On 5 June 2001 an extremely strong Privy Council, in an appeal from New Zealand, revisited the law on the proper characterisation of charges over a company's book debts (and when they are can properly said to be fixed, or merely floating): Agnew v IRC, just reported in [2001] 3 WLR 454.

Leaving to one side the fascinating commercial implications of Lord Millett's advice, the restitutionary question is this.

Suppose an insolvency practitioner, believing a bank's charge over receivables to be a fixed, rather than a floating charge (on the basis of the now discredited New Bullas Trading case [1994] 1 BCLC 485), pays the bank £1 million, when he should have been paying the preferential creditors (some govt debts and employees) first (under UK Insolvency Act 1986, s 40).

It seems to me that the prima facie claim based on Kleinwort Benson v Lincoln City Council/mistake of law is unanswerable. Any doubts about this? It seems defences would have to do the work.
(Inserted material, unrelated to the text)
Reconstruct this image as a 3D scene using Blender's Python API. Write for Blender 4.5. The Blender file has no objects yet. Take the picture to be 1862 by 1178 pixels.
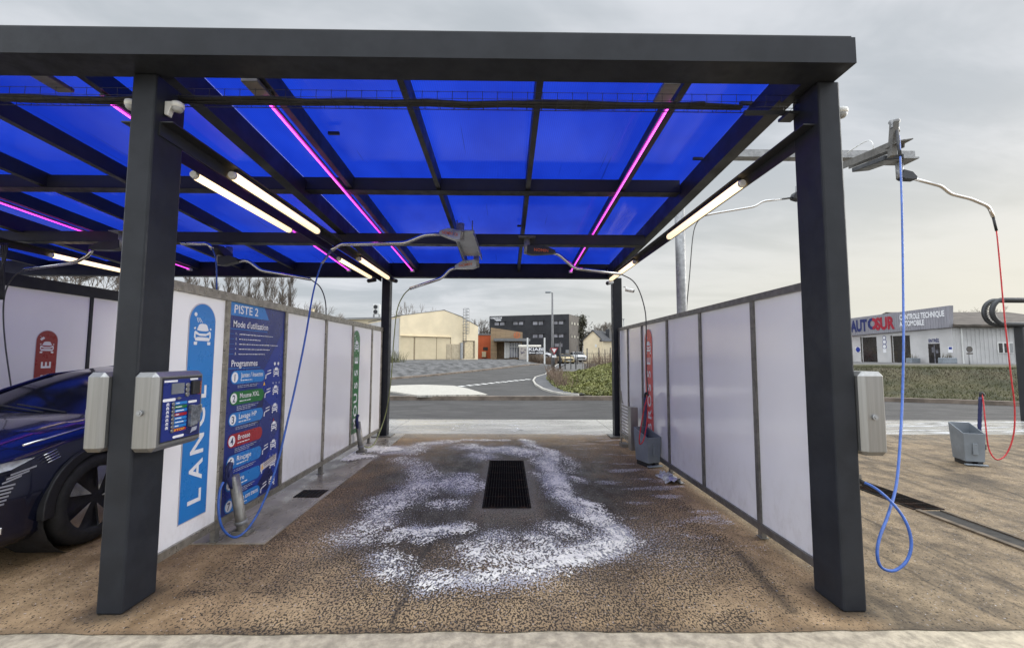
import bpy, math, random
import numpy as np
from math import radians, sin, cos, pi, sqrt, atan2
from mathutils import Vector, Matrix, noise as mnoise
SKY_UP, SKY_BACK = 3.85, 1.9

S = bpy.context.scene
COL = S.collection

# ------------------------------------------------------------------ camera
FPX, CXP, CYP, EYE = 795.0, 931.0, 589.0, 1.55
PITCH, YAW, ROLL = radians(4.17), radians(-0.72), radians(0.21)

def cam_dir(u, w, v):
    c, s = cos(ROLL), sin(ROLL)
    u, v = u*c - v*s, u*s + v*c
    x, y, z = u, w, v
    y, z = y*cos(PITCH) - z*sin(PITCH), y*sin(PITCH) + z*cos(PITCH)
    c, s = cos(YAW), sin(YAW)
    return Vector((x*c - y*s, x*s + y*c, z))

cam_d = bpy.data.cameras.new('camera')
cam_d.sensor_width = 36.0
cam_d.lens = FPX/1862*36.0
cam_d.clip_start = 0.05
cam_d.clip_end = 3000
cam = bpy.data.objects.new('camera', cam_d)
COL.objects.link(cam)
r_, u_, b_ = cam_dir(1, 0, 0), cam_dir(0, 0, 1), -cam_dir(0, 1, 0)
cam.matrix_world = Matrix(((r_.x, u_.x, b_.x, 0), (r_.y, u_.y, b_.y, 0), (r_.z, u_.z, b_.z, EYE), (0, 0, 0, 1)))
S.camera = cam

def at(px, py, Y=None, X=None, Z=None):
    """world point seen at photo pixel (px, py) on the plane Y / X / Z = const"""
    d = cam_dir((px - CXP)/FPX, 1, -(py - CYP)/FPX)
    t = Y/d.y if Y is not None else X/d.x if X is not None else (Z - EYE)/d.z
    return Vector((d.x*t, d.y*t, d.z*t + EYE))

# ------------------------------------------------------------------ render settings
S.view_settings.view_transform = 'Standard'
S.view_settings.look = 'None'
S.view_settings.exposure = 0.16
S.view_settings.gamma = 1.0
S.view_settings.use_curve_mapping = False
cy = S.cycles
cy.use_denoising = True
cy.max_bounces = 8
cy.diffuse_bounces = 4
cy.glossy_bounces = 4
cy.transmission_bounces = 4
cy.transparent_max_bounces = 8
cy.sample_clamp_indirect = 6
cy.caustics_reflective = False
cy.caustics_refractive = False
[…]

The bank would struggle to show change of position, I think. Are 'good faith purchase/debt validly discharged' and 'submission to an honest claim' (the scope of both of which defences is a matter for debate) robust enough to preclude such claims?

The question is currently preoccupying accountants, insolvency practitioners and banks up and down the UK.

The issues may seem recondite to those from jurisdictions which have reformed personal property security law along US lines.